Wednesday, November 5, 2014

HOW I VOTED


Yesterday was election day in the United States. This was not the big election, where we elect a new president. That happens in 2016. This one is called a mid-term election, where many of our state officials who are to represent us at the capital are elected. These are our Senators and Congressmen.

It has also been our year for election campaign advertisements on television and radio, besides countless billboards and signs adorning the lawns (or, depending on your point of view, littering the lawns) of the true believers of this or that candidate. This is our election process and it is good to have a voice in government.

Nevertheless, as I cast my ballot at our local town hall yesterday, I realized that I was mostly casting it in favor for all of the campaign hoopla to end. Hoopla is just the word that I want to use here, because that is what it is. For all of you for whom American English is not your native language, hoopla is a slang word that means excessive and boisterous talk. Even misleading talk.

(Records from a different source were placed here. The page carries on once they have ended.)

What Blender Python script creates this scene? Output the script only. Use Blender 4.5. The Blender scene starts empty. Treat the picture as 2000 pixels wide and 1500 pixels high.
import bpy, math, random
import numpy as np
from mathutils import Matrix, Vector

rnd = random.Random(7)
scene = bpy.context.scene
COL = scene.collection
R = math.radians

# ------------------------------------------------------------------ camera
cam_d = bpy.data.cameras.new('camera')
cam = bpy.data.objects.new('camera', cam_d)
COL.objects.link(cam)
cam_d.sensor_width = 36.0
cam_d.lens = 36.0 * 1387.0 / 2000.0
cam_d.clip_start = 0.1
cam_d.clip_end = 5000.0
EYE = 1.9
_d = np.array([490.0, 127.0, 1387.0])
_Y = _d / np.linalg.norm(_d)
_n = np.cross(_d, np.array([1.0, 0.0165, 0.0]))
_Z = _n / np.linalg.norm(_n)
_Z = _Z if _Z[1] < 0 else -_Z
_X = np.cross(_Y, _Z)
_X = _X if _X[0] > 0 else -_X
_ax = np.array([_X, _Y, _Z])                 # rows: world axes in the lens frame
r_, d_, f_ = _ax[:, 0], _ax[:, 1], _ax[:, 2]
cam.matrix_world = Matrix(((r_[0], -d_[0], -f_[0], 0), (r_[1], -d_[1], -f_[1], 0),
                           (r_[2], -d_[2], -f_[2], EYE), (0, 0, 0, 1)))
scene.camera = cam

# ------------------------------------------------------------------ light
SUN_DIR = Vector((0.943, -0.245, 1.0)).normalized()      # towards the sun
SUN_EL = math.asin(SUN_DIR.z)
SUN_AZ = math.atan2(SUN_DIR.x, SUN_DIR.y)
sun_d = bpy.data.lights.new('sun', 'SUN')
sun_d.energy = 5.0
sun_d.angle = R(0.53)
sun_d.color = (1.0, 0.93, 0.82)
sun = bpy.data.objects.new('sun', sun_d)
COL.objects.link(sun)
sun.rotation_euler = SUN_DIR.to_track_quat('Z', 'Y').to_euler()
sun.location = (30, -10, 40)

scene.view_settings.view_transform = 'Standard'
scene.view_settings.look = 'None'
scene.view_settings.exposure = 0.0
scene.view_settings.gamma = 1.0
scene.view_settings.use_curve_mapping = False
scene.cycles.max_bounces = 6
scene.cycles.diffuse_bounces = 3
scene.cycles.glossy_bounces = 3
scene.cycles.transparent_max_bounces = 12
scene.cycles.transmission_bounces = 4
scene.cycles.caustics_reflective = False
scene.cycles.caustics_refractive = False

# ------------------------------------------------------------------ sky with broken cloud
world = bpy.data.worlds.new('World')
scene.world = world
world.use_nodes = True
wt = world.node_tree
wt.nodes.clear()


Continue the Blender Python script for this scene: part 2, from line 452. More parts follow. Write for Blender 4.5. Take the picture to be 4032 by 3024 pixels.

As I cast my ballot, I found myself relieved that I will no longer be subjected to these incessant campaign ads. For those of you who have been exposed to the excessive and boisterous TV advertisements for the candidates, you know what I mean. These ads are also on the radio and by way of other media, but the television ads are the worst.

These are the advertisements for which the candidates spend many millions of dollars telling us how they are going to save the country so much money if they are elected.

These are the advertisements where the candidates try to convince us that once elected, they are going to work well with the opposing party and without any ill feelings. This they do at the same time they are also trying to convince us that the opposing candidate is an evil and lying bum who only wants to take your money and give it to their already rich friends and campaign backers.

This, I am afraid, is democracy in action.

Winston Churchill, in his characteristic manner of putting his thoughts in a memorable way, said, “Democracy is the worst form of government, except for all those other forms that have been tried from time to time.”

I suppose that I agree with the honorable Churchill, but I also find myself asking, “Do you mean, this is the best that we can do?”

Perhaps it is the best that we can do. After millennia of trying different forms of government and some centuries at trying to refine the democratic process, perhaps what we are seeing in action today is actually the best that we can come up with.

Thank God it is not the government of eternity. The Bible teaches us that all of history is moving to an eventual administration that will be under Jesus Christ. This, the Bible calls “an administration suitable to the fullness of times, that is, the summing up of all things in Christ, things in the heavens and things on the earth.”

In that administration, the Bible also says that Jesus will be,”far above all rule and authority and power and dominion, and above every name that is named, not only in this age but also in the one to come” (Ephesians 1:10, 21 NAS).

Now there is a political slogan I would be glad to post on my lawn.